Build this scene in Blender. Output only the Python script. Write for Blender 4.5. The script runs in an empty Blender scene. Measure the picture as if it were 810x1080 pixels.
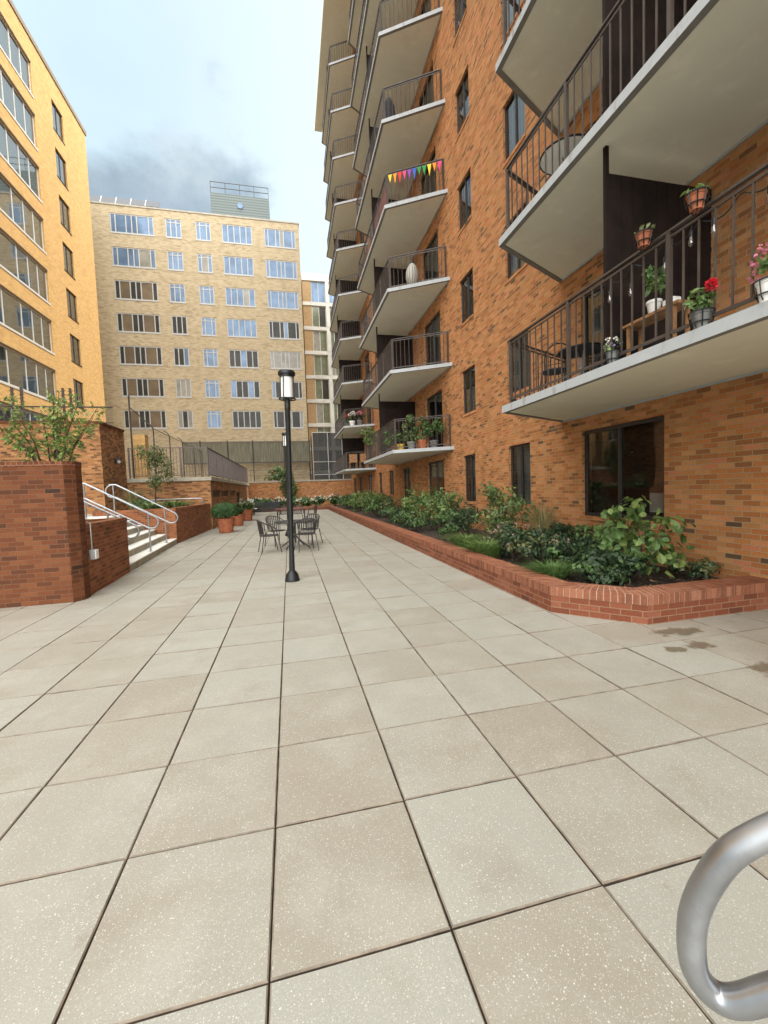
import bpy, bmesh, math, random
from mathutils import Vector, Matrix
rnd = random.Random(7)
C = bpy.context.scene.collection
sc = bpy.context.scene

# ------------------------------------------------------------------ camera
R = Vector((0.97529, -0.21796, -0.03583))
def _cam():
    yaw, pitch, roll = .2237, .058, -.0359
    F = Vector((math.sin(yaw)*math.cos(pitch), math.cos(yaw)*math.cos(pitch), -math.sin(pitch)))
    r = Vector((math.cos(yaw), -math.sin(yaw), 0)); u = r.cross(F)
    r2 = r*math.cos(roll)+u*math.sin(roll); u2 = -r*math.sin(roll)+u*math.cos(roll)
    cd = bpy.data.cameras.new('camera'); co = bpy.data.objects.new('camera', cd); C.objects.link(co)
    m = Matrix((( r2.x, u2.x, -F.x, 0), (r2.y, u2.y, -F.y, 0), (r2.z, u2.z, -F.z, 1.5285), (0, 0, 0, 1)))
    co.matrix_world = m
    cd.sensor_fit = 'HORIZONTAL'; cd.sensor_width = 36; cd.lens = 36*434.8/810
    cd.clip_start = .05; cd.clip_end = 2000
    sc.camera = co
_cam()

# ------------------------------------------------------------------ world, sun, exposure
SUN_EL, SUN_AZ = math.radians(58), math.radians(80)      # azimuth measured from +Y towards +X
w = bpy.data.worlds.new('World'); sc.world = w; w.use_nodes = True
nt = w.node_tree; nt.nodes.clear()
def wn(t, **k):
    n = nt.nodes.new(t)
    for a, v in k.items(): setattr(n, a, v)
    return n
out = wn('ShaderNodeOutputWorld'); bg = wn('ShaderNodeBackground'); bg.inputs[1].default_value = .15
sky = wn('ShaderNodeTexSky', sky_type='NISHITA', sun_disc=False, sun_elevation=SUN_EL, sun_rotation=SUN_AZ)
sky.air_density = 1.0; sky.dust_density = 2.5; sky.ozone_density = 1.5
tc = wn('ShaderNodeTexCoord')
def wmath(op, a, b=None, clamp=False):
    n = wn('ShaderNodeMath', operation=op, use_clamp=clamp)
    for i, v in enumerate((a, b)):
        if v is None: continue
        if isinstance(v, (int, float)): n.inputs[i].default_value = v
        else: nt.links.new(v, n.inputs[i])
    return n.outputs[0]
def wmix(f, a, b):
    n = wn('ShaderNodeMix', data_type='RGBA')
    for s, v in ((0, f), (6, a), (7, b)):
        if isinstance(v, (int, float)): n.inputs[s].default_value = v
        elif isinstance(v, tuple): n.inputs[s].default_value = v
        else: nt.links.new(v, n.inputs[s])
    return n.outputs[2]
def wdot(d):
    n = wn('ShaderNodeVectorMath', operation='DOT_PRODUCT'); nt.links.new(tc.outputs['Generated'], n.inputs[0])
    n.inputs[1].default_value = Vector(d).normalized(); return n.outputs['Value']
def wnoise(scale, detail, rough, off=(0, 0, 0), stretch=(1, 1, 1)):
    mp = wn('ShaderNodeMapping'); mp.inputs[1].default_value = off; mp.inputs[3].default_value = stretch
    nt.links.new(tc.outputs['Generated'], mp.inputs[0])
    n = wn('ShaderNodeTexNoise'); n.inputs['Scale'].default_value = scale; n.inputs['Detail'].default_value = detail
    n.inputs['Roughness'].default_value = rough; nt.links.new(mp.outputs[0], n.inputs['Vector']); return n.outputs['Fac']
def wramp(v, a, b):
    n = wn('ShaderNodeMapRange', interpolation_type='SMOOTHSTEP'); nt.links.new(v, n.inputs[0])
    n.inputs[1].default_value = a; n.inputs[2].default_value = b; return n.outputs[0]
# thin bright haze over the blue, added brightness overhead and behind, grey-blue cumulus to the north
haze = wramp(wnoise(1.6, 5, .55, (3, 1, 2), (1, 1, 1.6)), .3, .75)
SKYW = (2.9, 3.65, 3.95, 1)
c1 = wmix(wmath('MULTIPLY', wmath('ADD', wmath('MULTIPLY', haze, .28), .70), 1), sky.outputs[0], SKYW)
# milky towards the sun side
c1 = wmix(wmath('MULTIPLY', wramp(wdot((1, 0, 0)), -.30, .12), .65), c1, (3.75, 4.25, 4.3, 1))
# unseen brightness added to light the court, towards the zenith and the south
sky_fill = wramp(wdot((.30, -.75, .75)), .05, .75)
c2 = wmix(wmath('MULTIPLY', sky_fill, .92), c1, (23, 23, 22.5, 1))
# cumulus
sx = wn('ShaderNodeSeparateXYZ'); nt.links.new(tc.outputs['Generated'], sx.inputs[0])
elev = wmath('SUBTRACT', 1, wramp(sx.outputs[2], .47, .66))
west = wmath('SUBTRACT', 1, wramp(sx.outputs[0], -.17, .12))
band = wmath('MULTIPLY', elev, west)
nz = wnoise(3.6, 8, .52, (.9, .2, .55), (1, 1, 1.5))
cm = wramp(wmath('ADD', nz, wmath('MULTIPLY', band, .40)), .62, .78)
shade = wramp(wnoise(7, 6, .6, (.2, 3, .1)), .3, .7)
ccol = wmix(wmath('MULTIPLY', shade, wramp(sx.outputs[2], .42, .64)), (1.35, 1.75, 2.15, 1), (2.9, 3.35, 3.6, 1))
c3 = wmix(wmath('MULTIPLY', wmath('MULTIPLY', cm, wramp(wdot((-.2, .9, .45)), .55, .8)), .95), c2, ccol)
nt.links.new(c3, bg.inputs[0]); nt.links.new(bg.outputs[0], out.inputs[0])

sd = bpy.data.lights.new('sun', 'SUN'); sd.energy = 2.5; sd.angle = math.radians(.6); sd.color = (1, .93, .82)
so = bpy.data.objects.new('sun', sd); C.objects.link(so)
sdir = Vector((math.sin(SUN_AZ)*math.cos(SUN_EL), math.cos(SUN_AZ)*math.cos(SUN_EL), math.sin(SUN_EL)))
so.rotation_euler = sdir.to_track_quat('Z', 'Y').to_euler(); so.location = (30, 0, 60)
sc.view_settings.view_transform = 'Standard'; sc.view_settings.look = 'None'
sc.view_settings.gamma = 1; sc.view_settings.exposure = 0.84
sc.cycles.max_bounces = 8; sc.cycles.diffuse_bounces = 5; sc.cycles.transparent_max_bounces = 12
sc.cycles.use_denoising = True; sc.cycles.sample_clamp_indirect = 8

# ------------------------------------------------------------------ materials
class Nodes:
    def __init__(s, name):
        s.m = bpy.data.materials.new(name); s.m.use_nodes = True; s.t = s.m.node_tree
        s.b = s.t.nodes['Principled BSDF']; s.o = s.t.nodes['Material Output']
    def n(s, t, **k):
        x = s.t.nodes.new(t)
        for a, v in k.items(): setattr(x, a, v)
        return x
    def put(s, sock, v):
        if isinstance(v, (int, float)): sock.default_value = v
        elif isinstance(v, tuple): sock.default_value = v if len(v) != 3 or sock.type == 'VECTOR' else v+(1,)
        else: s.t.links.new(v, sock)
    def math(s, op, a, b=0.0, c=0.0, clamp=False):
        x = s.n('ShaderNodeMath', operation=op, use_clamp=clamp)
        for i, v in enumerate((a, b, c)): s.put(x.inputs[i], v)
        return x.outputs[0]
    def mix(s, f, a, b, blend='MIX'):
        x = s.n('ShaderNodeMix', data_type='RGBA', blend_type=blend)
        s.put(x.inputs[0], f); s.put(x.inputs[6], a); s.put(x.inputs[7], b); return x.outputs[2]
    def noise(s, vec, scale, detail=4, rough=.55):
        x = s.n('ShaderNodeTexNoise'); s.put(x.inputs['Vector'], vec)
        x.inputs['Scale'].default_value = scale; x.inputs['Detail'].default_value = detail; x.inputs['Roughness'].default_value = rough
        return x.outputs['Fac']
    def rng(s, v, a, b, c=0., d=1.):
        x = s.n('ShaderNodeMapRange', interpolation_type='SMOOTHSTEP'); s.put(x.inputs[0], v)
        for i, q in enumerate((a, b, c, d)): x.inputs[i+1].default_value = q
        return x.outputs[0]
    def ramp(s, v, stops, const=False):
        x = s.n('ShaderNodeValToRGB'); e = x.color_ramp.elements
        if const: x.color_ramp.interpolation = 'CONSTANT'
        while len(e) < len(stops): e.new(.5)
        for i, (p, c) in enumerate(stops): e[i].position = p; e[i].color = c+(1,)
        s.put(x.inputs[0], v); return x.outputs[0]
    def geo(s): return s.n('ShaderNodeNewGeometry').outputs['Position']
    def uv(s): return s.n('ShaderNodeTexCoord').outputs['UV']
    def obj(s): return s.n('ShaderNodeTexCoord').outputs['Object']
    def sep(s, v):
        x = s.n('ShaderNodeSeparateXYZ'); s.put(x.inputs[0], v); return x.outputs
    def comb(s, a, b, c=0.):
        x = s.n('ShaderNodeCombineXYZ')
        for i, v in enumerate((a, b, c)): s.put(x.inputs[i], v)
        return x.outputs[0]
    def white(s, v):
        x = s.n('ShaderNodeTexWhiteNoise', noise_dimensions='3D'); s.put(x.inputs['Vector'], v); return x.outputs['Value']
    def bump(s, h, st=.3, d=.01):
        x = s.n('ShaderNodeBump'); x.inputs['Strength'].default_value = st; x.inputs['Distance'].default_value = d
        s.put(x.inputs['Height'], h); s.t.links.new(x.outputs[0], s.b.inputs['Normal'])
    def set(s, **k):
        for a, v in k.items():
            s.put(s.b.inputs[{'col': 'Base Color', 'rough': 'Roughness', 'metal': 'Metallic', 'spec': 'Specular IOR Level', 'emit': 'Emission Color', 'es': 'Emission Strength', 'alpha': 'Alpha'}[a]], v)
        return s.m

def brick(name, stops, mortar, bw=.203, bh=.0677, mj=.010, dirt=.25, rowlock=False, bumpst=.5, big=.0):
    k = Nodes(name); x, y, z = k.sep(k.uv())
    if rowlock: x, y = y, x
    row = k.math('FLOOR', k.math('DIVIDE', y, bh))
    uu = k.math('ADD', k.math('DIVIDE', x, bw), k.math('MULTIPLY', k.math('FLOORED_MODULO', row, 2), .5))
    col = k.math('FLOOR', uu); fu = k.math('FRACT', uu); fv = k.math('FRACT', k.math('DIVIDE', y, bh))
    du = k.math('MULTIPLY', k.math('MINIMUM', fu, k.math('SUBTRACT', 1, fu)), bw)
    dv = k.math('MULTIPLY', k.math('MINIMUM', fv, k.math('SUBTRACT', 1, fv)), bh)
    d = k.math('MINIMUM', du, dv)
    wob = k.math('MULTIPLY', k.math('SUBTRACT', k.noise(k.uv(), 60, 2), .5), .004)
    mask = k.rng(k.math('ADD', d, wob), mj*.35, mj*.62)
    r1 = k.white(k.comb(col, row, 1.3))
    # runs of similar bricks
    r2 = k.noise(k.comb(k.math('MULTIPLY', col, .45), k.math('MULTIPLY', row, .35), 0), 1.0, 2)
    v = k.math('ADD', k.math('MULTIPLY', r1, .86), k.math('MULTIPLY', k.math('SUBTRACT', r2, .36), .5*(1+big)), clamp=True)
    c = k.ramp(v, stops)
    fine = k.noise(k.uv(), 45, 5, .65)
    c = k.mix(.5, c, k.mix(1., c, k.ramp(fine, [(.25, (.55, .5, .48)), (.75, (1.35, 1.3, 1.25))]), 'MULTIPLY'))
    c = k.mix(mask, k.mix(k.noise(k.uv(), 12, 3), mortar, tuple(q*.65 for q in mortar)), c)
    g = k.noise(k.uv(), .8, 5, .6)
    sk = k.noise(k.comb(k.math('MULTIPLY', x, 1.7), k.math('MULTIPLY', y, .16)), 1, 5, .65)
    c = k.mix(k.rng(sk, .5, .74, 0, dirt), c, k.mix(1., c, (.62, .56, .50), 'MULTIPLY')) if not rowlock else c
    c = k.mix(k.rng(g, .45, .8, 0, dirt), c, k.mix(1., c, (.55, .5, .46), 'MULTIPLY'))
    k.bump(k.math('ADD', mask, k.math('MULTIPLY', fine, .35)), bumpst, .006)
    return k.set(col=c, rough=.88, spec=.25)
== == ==
- _Your instructions_: For each line in the data above that contains the string "runs", extract the line.

- _Expected output_:
Build this scene in Blender. Output only the Python script. Write for Blender 4.5. The script runs in an empty Blender scene. Measure the picture as if it were 810x1080 pixels.
    # runs of similar bricks